With friends like that, who needs competition.

09 November, 2006

A Poem On An Underground Train

An advertisement for a bookstore on the "F" train:

Les sanglots longs
Des violons
De l'automne
Blessent mon coeur
D'une langueur
Monotone.
-- Paul Verlaine, first stanza from "Chanson d'Automne"

04 November, 2006

Take this job and..

Kiran Jonnalagadda on what it's like working in the new economy.
Before you join, demand to be explained the business plan. If it doesn’t make sense, leave. They don’t know what they’re doing.

If the company declares it confidential, leave. They don’t have a plan.

If you tell them it doesn’t make sense and they tell you that you don’t understand and they know what they’re doing, leave. They’re pompous assholes.

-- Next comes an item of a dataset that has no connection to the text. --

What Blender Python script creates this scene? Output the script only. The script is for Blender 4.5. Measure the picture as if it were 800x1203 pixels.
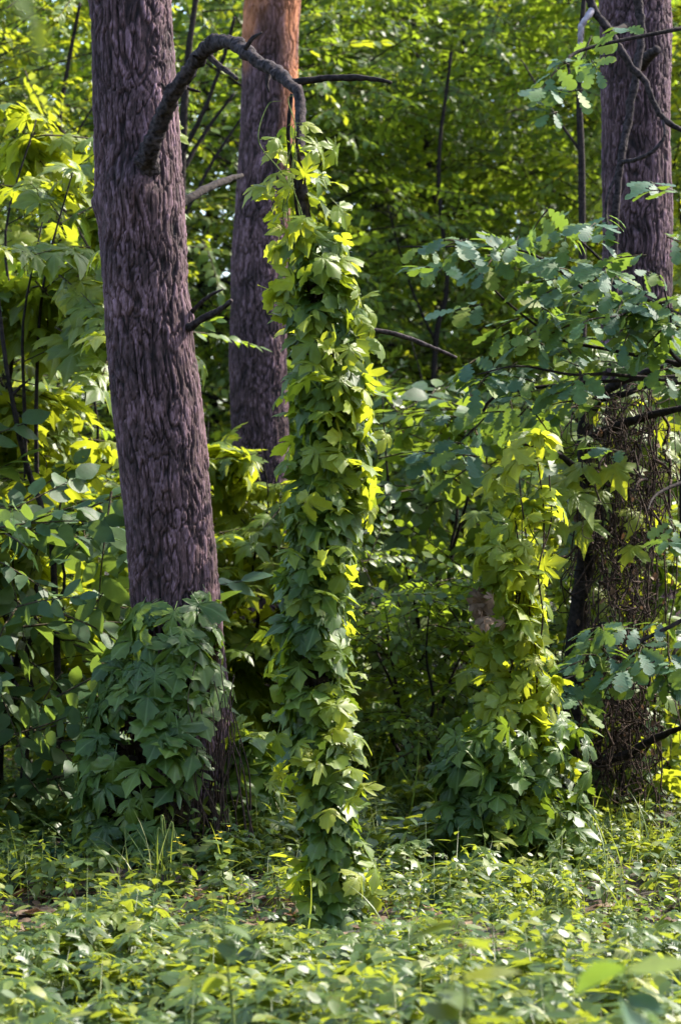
import bpy, math, random
import numpy as np

# ------------------------------------------------------------------ camera, world, sun, exposure
for o in list(bpy.data.objects):
    bpy.data.objects.remove(o, do_unlink=True)
S = bpy.context.scene
COL = S.collection
rad = math.radians

EYE = 1.5                       # camera height above the forest floor (m)
FPX, HX, HY = 2830.0, 400.0, 594.0   # focal length in photo pixels, principal point
cd = bpy.data.cameras.new('camera')
cam = bpy.data.objects.new('camera', cd)
COL.objects.link(cam)
cam.location = (0, 0, EYE)
cam.rotation_euler = (rad(90), 0, 0)
cd.sensor_fit = 'VERTICAL'
cd.sensor_height = 36.0
cd.sensor_width = 24.0
cd.lens = 36.0 / 1203.0 * FPX
cd.shift_y = -(601.5 - HY) / 1203.0
cd.clip_start = 0.05
cd.clip_end = 3000
cd.dof.use_dof = True
cd.dof.focus_distance = 9.2
cd.dof.aperture_fstop = 4.5
S.camera = cam

SUN_EL, SUN_AZ = 46.0, 60.0     # azimuth measured from +Y (view direction) towards +X
W = bpy.data.worlds.new('World')
S.world = W
W.use_nodes = True
wn = W.node_tree.nodes
wn.clear()
sky = wn.new('ShaderNodeTexSky')
sky.sky_type = 'NISHITA'
sky.sun_disc = False
sky.sun_elevation = rad(SUN_EL)
sky.sun_rotation = rad(SUN_AZ)
sky.air_density = 1.0
sky.dust_density = 1.5
bg = wn.new('ShaderNodeBackground')
bg.inputs['Strength'].default_value = 0.15
wo = wn.new('ShaderNodeOutputWorld')
W.node_tree.links.new(sky.outputs[0], bg.inputs[0])
W.node_tree.links.new(bg.outputs[0], wo.inputs[0])

sd = bpy.data.lights.new('sun', 'SUN')
sd.energy = 3.0
sd.angle = rad(0.5)
sd.color = (1.0, 0.93, 0.80)
sun = bpy.data.objects.new('sun', sd)
COL.objects.link(sun)
sun.location = (10, 12, 30)
sun.rotation_euler = (rad(90 - SUN_EL), 0, rad(180 - SUN_AZ))

S.view_settings.view_transform = 'Standard'
S.view_settings.look = 'None'
S.view_settings.exposure = 2.3
S.view_settings.gamma = 1.0
S.view_settings.use_curve_mapping = False
S.cycles.max_bounces = 10
S.cycles.diffuse_bounces = 5
S.cycles.transmission_bounces = 8
S.cycles.use_denoising = True

rng = np.random.default_rng(11)


# ------------------------------------------------------------------ helpers
def P(px, py, d):
    """a point of the place at distance d, from its position in the photograph"""
    return np.array([(px - HX) / FPX * d, d, EYE + (HY - py) / FPX * d])


def ground_z(x, y):
    x = np.asarray(x, float); y = np.asarray(y, float)
    near = np.exp(-((y - 12) / 14) ** 2)
    return near * (0.05 * np.sin(x * 1.3 + 0.4) * np.cos(y * 0.9) + 0.03 * np.sin(x * 3.1 + y * 2.3))


def norm(a):
    return a / np.maximum(np.linalg.norm(a, axis=-1, keepdims=True), 1e-9)


def frames(tip, nrm):
    """rotation matrices whose Y is the leaf's tip direction and Z its upper side"""
    y = norm(tip)
    x = norm(np.cross(y, nrm))
    z = np.cross(x, y)
    return np.stack([x, y, z], axis=-1)


def jit(n, s):
    return rng.normal(0, s, (n, 3))


class MB:
    """collects triangles; build() links them as one mesh object"""
    def __init__(self):
        self.V, self.T, self.M, self.U, self.n = [], [], [], [], 0

    def add(self, V, T, m=0, U=None):
        V = np.asarray(V, float); T = np.asarray(T, int)
        self.V.append(V); self.T.append(T + self.n)
        self.M.append(np.full(len(T), m) if np.isscalar(m) else np.asarray(m))
        self.U.append(np.zeros((len(V), 2)) if U is None else U)
        self.n += len(V)

    def scatter(self, tmpl, pos, R, sc):
        V, T, M, U = tmpl
        k = len(pos)
        if k == 0:
            return
        sc = np.broadcast_to(np.asarray(sc, float), (k,))
        W_ = np.einsum('kij,nj->kni', R, V) * sc[:, None, None] + pos[:, None, :]
        TT = (T[None] + (np.arange(k) * len(V))[:, None, None]).reshape(-1, 3)
        self.add(W_.reshape(-1, 3), TT, np.tile(M, k), np.tile(U, (k, 1)))

    def mix(self, tmpls, pos, R, sc):
        """scatter with a random one of several templates for each place"""
        sc = np.broadcast_to(np.asarray(sc, float), (len(pos),))
        w = rng.integers(0, len(tmpls), len(pos))
        for i, t in enumerate(tmpls):
            q = w == i
            self.scatter(t, pos[q], R[q], sc[q])

    def tube(self, pts, radii, sides=8, m=0, steps=6, wob=0.0, cap=True, rough=0.0):
        p, r = smooth_path(np.asarray(pts, float), np.asarray(radii, float), steps)
        if wob:
            p[1:-1] += rng.normal(0, 1, (len(p) - 2, 3)) * (wob * r[1:-1, None])
            r = r * (1 + rng.normal(0, wob * 0.5, len(r)))
        t = norm(np.gradient(p, axis=0))
        ref = np.where(np.abs(t[:, 2:3]) > 0.9, np.array([[1.0, 0, 0]]), np.array([[0, 0, 1.0]]))
        if np.abs(t[:, 2]).mean() > 0.6:
            ref = np.tile([[1.0, 0.1, 0]], (len(t), 1))
        a = norm(np.cross(t, ref)); b = np.cross(t, a)
        an = np.arange(sides) / sides * 2 * np.pi
        ring = a[:, None] * np.cos(an)[None, :, None] + b[:, None] * np.sin(an)[None, :, None]
        V = (p[:, None] + ring * r[:, None, None]).reshape(-1, 3)
        if rough:
            nv = np.repeat(ring.reshape(-1, 3), 1, axis=0); rr_ = np.repeat(r, sides)
            V = V + nv * (rr_ * rough * fbm(V * np.array([38, 38, 38.]) + 3.3, 3))[:, None]
        n = len(p)
        i, j = np.meshgrid(np.arange(n - 1), np.arange(sides), indexing='ij')
        j2 = (j + 1) % sides
        q = np.stack([i * sides + j, i * sides + j2, (i + 1) * sides + j2, (i + 1) * sides + j], -1).reshape(-1, 4)
        T = np.concatenate([q[:, [0, 1, 2]], q[:, [0, 2, 3]]])
        if cap:
            V = np.concatenate([V, p[:1], p[-1:]])
            c0, c1 = len(V) - 2, len(V) - 1
            e = np.arange(sides); e2 = (e + 1) % sides
            T = np.concatenate([T, np.stack([np.full(sides, c0), e2, e], -1),
                                np.stack([np.full(sides, c1), (n - 1) * sides + e, (n - 1) * sides + e2], -1)])
        self.add(V, T, m)

    def build(self, name, mats, parent=None, attrs=None, smooth=True):
        V = np.concatenate(self.V); T = np.concatenate(self.T); M = np.concatenate(self.M); U = np.concatenate(self.U)
        if parent is not None:
            q = parent
            while q is not None:
                V = V - np.array(q.location); q = q.parent
        me = bpy.data.meshes.new(name)
        me.vertices.add(len(V)); me.vertices.foreach_set('co', V.astype(np.float32).ravel())
        me.loops.add(len(T) * 3); me.loops.foreach_set('vertex_index', T.astype(np.int32).ravel())
        me.polygons.add(len(T))
        me.polygons.foreach_set('loop_start', (np.arange(len(T)) * 3).astype(np.int32))
        me.polygons.foreach_set('material_index', M.astype(np.int32))
        me.polygons.foreach_set('use_smooth', np.full(len(T), smooth))
        uv = me.uv_layers.new(name='UVMap')
        uv.data.foreach_set('uv', U[T.ravel()].astype(np.float32).ravel())
        for k, v in (attrs or {}).items():
            a = me.attributes.new(k, 'FLOAT', 'POINT'); a.data.foreach_set('value', v.astype(np.float32))
        me.update(calc_edges=True)
        for m in (mats if isinstance(mats, (list, tuple)) else [mats]):
            me.materials.append(m)
        o = bpy.data.objects.new(name, me)
        COL.objects.link(o)
        if parent is not None:
            o.parent = parent
        return o


def smooth_path(p, r, steps):
    if len(p) < 3 or steps <= 1:
        return p.copy(), r.copy()
    q = np.concatenate([[2 * p[0] - p[1]], p, [2 * p[-1] - p[-2]]])
    out, rr = [], []
    for i in range(len(p) - 1):
        a, b, c, d = q[i:i + 4]
        for s in range(steps):
            t = s / steps
            out.append(0.5 * (2 * b + (c - a) * t + (2 * a - 5 * b + 4 * c - d) * t * t + (3 * b - a - 3 * c + d) * t ** 3))
            rr.append(r[i] * (1 - t) + r[i + 1] * t)
    out.append(p[-1]); rr.append(r[-1])
    return np.array(out), np.array(rr)


def hsh(i, k):
    h = np.sin(i[..., 0] * 127.1 + i[..., 1] * 311.7 + i[..., 2] * 74.7 + k * 191.3) * 43758.5453
    return h - np.floor(h)


def voro(p):
    """F1, F2-F1 and a random value for the nearest cell"""
    c = np.floor(p)
    best = np.full(len(p), 9.0); sec = np.full(len(p), 9.0); idv = np.zeros(len(p))
    for dx in (-1, 0, 1):
        for dy in (-1, 0, 1):
            for dz in (-1, 0, 1):
                n = c + np.array([dx, dy, dz])
                q = n + np.stack([hsh(n, 1), hsh(n, 2), hsh(n, 3)], -1)
                d = np.linalg.norm(q - p, axis=1)
                lt = d < best
                sec = np.where(lt, best, np.minimum(sec, d))
                idv = np.where(lt, hsh(n, 4), idv)
                best = np.where(lt, d, best)
    return best, sec - best, idv


def vnoise(p):
    i = np.floor(p); f = p - i; f = f * f * (3 - 2 * f)
    v = 0
    for dx in (0, 1):
        for dy in (0, 1):
            for dz in (0, 1):
                w = (f[:, 0] if dx else 1 - f[:, 0]) * (f[:, 1] if dy else 1 - f[:, 1]) * (f[:, 2] if dz else 1 - f[:, 2])
                v = v + w * hsh(i + np.array([dx, dy, dz]), 7)
    return v * 2 - 1


def fbm(p, o=4):
    return sum(vnoise(p * 2 ** k + 13.7 * k) * 0.5 ** k for k in range(o))


def sstep(a, b, x):
    t = np.clip((x - a) / (b - a), 0, 1)
    return t * t * (3 - 2 * t)


def empty(name, label, cat, loc, group=None):
    o = bpy.data.objects.new(name, None)
    COL.objects.link(o)
    o.location = [float(v) for v in loc]
    o.empty_display_size = 0.2
    o['label'] = label; o['category'] = cat
    if group:
        o['group'] = group
    bpy.context.view_layer.update()
    return o


def kind(o, k):
    o['kind'] = k
    return o


# ------------------------------------------------------------------ materials
def mat_new(name):
    m = bpy.data.materials.new(name)
    m.use_nodes = True
    nt = m.node_tree
    nt.nodes.clear()
    return m, nt, nt.nodes, nt.links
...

If they try to impress you by making you feel small and promising great heights if you associate with them, leave. They’re condescending assholes.

If they tell you that your expected take is more than you deserve, leave. They have no respect for your abilities.

If they offer you stock without giving you decision making responsibility, leave. The stock is worthless and you’ll be signing away the rights to your career.